Here comes the guilt over not having her calm and ready for bed and being able to read her a story and snuggle before night night time. Guilt for not having time to just play with her....or Tater for that matter. At least I get a bit of time with him after his bath before he goes to bed. Unless there is something on tv that involves trucks, boats, or construction. More guilt over how much tv he watches.

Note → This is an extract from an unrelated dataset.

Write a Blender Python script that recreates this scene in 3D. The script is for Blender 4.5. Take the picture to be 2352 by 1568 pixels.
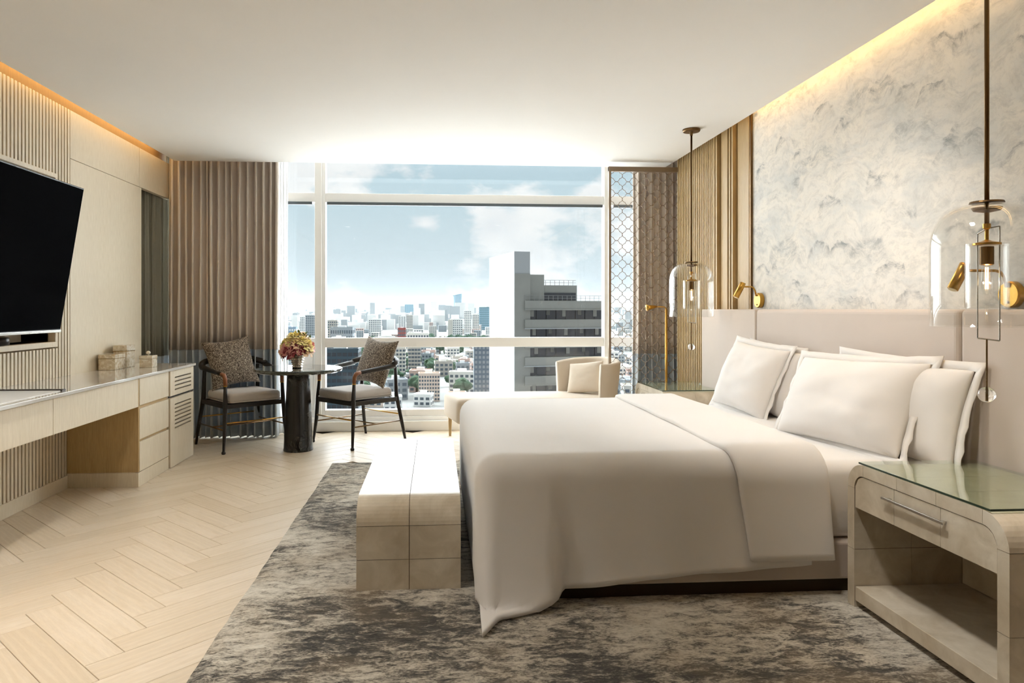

So both kids are in bed and I'm as glazed as a Krispy Kreme donut. Still have the kitchen to clean up, bags to pack for the next day, and clothes to pick out for work. Dogs to feed, clothes to wash, and a husband to actually speak to. Of course, by this time, he's so fixated on the television, I have to dance naked in front of it to break his hyperfocus....just kidding. I merely stand in front of it...fully clothed....if I need him for something. If not, I usually go about my various "to-do's" and then stumble to the bathroom to get myself ready for bed. Feeling guilty because another day has gone by and I didn't get this and that and the other done like I said I would.

I'm going to stop here because there is a couple other directions I want to take this but it's getting (gotten) really long. So tune in for more guilt and the working mom tomorrow...or the next day but I'll feel guilty if I don't post tomorrow :-)

By the way, June Cleaver can bite me.

1 comments:

The Murphy Family said...

HAHAHA - I am June Cleaver and I just bit you. :o) LOL.